Bifunctional metastable LaOCl@hcp-Ni nanocomposite via Mott-Schottky effect for improved photoelectrocatalytic and photocatalytic activities

Fabrication of low-cost, stable and highly efficient catalysts for clean energy and environmental control applications is an urgent task. In this work, we have successfully synthesized a multifunctional two-dimensional rare earth-based LaOCl@hcp-Ni heterostructure via a simple one-pot method. Here, the semiconductor LaOCl nanoparticles were well deposited on the metastable metal hcp-Ni, and the hexagonal close-packed structure of hcp-Ni matched the layered-structure LaOCl to form a highly active LaOCl@hcp-Ni Schottky catalyst. Furthermore, LaOCl@hcp-Ni were tested for Photoelectrochemical (PEC) oxygen evolution reaction (OER) in alkaline media and the photocatalytic (PC) degradation of Rhodamine B (RhB) in aqueous solution. LaOCl@hcp-Ni shows excellent PEC-OER catalytic activity and RhB degradation performance under artificial simulated sunlight.

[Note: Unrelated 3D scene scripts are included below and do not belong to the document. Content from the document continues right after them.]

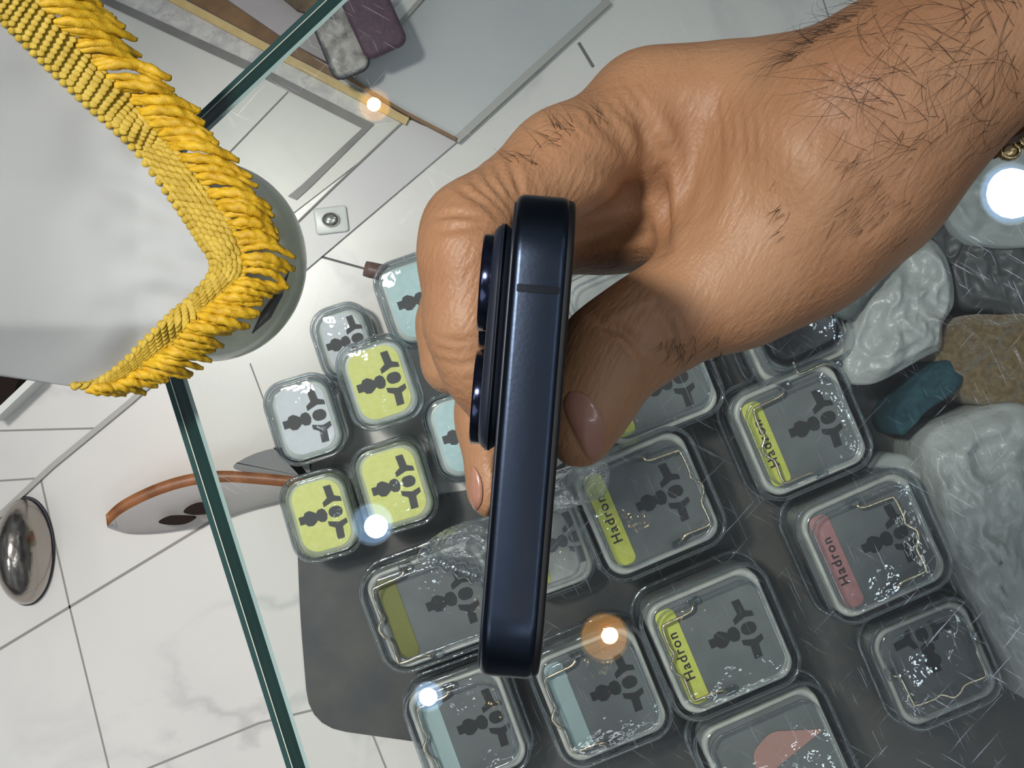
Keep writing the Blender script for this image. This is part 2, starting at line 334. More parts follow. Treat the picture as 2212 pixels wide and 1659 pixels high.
trim_line([(985, 302), (1315, 0)], 16, FD-.0062, .0062, 'panel_edge')
trim_line([(722, 150), (870, 240), (985, 300)], 7, FD-.009, .009, 'brown_wood')
trim_line([(-20, 1130), (110, 1008), (280, 868), (420, 745)], 11, FD-.003, .003, 'panel_edge')
trim([(-30, 800), (40, 815), (30, 850), (-30, 900)], FD-.02, .02, 'hole_dark')
trim_line([(-20, 905), (75, 815)], 14, FD-.021, .021, 'panel_white')

# ------------------------------------------------------------ counter glass plate
GD = .45; GT = .012
c0 = (285, 440)
def edge_loop(off, z):
    """outline of the glass: corner under the cloth, two polished edges; off pushes it outward (metres)"""
    a = W(1300, -515, GD); c = W(*c0, GD); d_ = W(745, 1900, GD)
    n1 = (c-a).normalized(); n1 = Vector((n1.y, -n1.x, 0)); n2 = (d_-c).normalized(); n2 = Vector((n2.y, -n2.x, 0))
    s1 = -1 if n1.x > 0 else 1; s2 = -1 if n2.x > 0 else 1; n1 *= s1; n2 *= s2
    m_ = (n1+n2).normalized(); m_ = m_/m_.dot(n1)
    return [Vector((.75, .60, z)), Vector((a.x+n1.x*off, a.y+n1.y*off, z)), Vector((c.x+m_.x*off, c.y+m_.y*off, z)), Vector((d_.x+n2.x*off, d_.y+n2.y*off, z)), Vector((.75, -.50, z))]
gz = CAMZ-GD
top = edge_loop(.0, gz); 
g = empty('glass_counter_top', (0, 0, gz-GT))
tag(g, 'thick clear glass counter sheet with dark green polished edges, scratched at right', 'glass counter')
v = [p-Vector((0, 0, gz-GT)) for p in top]; me = mesh_of('glass_sheet', v, [[0, 1, 2, 3, 4]], 'counter_glass', False); link('glass_sheet', me, g)
me_rows = [(0.0, 0.0), (.0013, -.0004), (.0032, -.0030), (.0062, -.0075), (.0066, -.0080), (.0070, -.0085), (.0090, -.0100), (.0088, -GT)]
mats_r = [0, 1, 1, 1, 3, 2, 2]  # thin bright row is a highlight painted into the polished edge
mb = MB(); lp = [[p-Vector((0, 0, gz-GT)) for p in edge_loop(o_, gz+z_)] for o_, z_ in me_rows]
for k in range(len(lp)-1):
    mb.add(lp[k]+lp[k+1], [[i, i+1, 5+i+1, 5+i] for i in range(4)], mats_r[k])
link('polished_edge', mb.mesh('polished_edge', ['edge_light', 'green_edge', 'edge_dark', 'edge_glint'], False), g)

# ------------------------------------------------------------ lamps that the glass mirrors, then lamps added out of view
def lamp(px, py, h, r, rb, coldisc, colbulb, st_d, st_b, label, warm=False, off=(0, 0)):
    T = 2*GD+h; p = Vector(((px-CX)/F*T, (CY-py)/F*T, CAMZ+h))
    o = empty('ceiling_downlight', p); tag(o, label, 'ceiling light')
    v, f = loft([[(x*rr, y*rr, zz) for x, y in [(math.cos(2*math.pi*i/28), math.sin(2*math.pi*i/28)) for i in range(28)]] for rr, zz in ((r*1.12, .02), (r*1.12, 0), (r, 0), (r*.96, .006), (r*.5, .02))], False, False)
    mb = MB(); mb.add(v, f, 0); mb.add([(x*r*.98, y*r*.98, .008) for x, y in [(math.cos(2*math.pi*i/28), math.sin(2*math.pi*i/28)) for i in range(28)]], [list(range(28))[::-1]], 1)
    key = 'lamp_disc_%s' % ('warm' if warm else 'cool')
    if key not in MATS: emit(key, coldisc, st_d)
    link('housing', mb.mesh('housing', ['panel_white', key]), o)
    kb = 'lamp_bulb_%s' % ('warm' if warm else 'cool')
    if kb not in MATS: emit(kb, colbulb, st_b)
    v, f = ellip((off[0]*r, off[1]*r, -.002), rb, rb, rb*.6, None, 16, 10); link('bulb', mesh_of('bulb', v, f, kb), o)
lamp(803, 1132, 1.2, .031, .017, (.45, .7, 1), (.9, .95, 1), 6, 60, 'cool white ceiling downlight mirrored over the yellow cases', off=(.2, -.1))
lamp(925, 1505, 1.2, .022, .013, (.7, .9, .7), (1, 1, .95), 6, 60, 'small white ceiling downlight mirrored by the lowest left case')
lamp(1306, 1378, 1.2, .036, .012, (1, .52, .12), (1, .75, .35), 5.5, 90, 'orange ceiling downlight mirrored in the middle of the glass', True, off=(.2, .1))
lamp(808, 226, 1.2, .024, .010, (1, .52, .12), (1, .75, .35), 3, 90, 'orange ceiling downlight mirrored beside the gold trim', True)
lamp(2185, 418, 1.2, .045, .036, (.45, .7, 1), (.9, .95, 1), 6, 60, 'large cool white ceiling downlight mirrored near the wrist')
lamp(2360, 640, 1.2, .05, .03, (.45, .7, 1), (.9, .95, 1), 6, 60, 'large cool white lamp added off the right side for scratch glare')  # added out of view so the scratches at right catch light
lamp(2120, 1740, 1.2, .05, .035, (.45, .7, 1), (.9, .95, 1), 6, 60, 'large cool white lamp added below the frame for scratch glare')  # added beyond the lower edge to make the scratches there glare

emit('tube_glow', (.92, .96, 1), 26)
def added_tube(loc, rz, ln, label):  # tubes added out of view to give the clear plastic long highlights
    o = empty('streak_tube_light', loc, rz); tag(o, label, 'ceiling light')
    v, f = rslab(ln+.04, .08, .01, .01, .05, .004, 4); link('housing', mesh_of('housing', v, f, 'panel_white'), o)
    v, f = tube([(-ln/2, 0, 0), (ln/2, 0, 0)], .016, 16); link('glowing_tube', mesh_of('glowing_tube', v, f, 'tube_glow'), o)
added_tube((-1.0, .25, 2.2), math.radians(65), .7, 'white tube light added out of view at left for streaks in the plastic')
added_tube((.35, -.95, 2.2), math.radians(15), .7, 'white tube light added out of view at the lower side for streaks in the plastic')
added_tube((.95, -.3, 2.2), math.radians(100), .5, 'white tube light added out of view at right for streaks in the plastic')

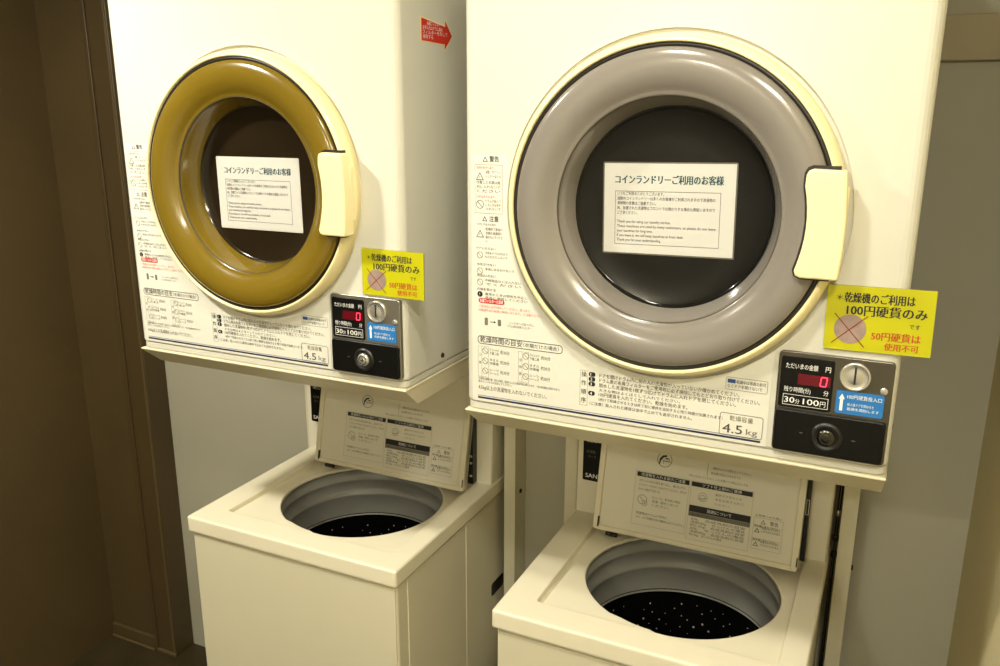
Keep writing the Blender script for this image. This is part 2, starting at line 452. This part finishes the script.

This enhancement of PEC and PC performance is due to the Schottky interface constructed by the coupling of hcp-Ni and LaOCl, which generates an interface electric field to effectively promote the transfer of photogenerated electrons from the semiconductor LaOCl to the metal hcp-Ni through the interface. Thus, energy band gap of LaOCl with oxygen defects is adjusted to the visible light region and their valence state of La is lowered, realizing high-efficiency visible light catalytic activity. Thus, it would be a potential rare earth-based Schottky catalyst, which can be used for the PEC oxygen evolution and the PC degradation of organic pollutants.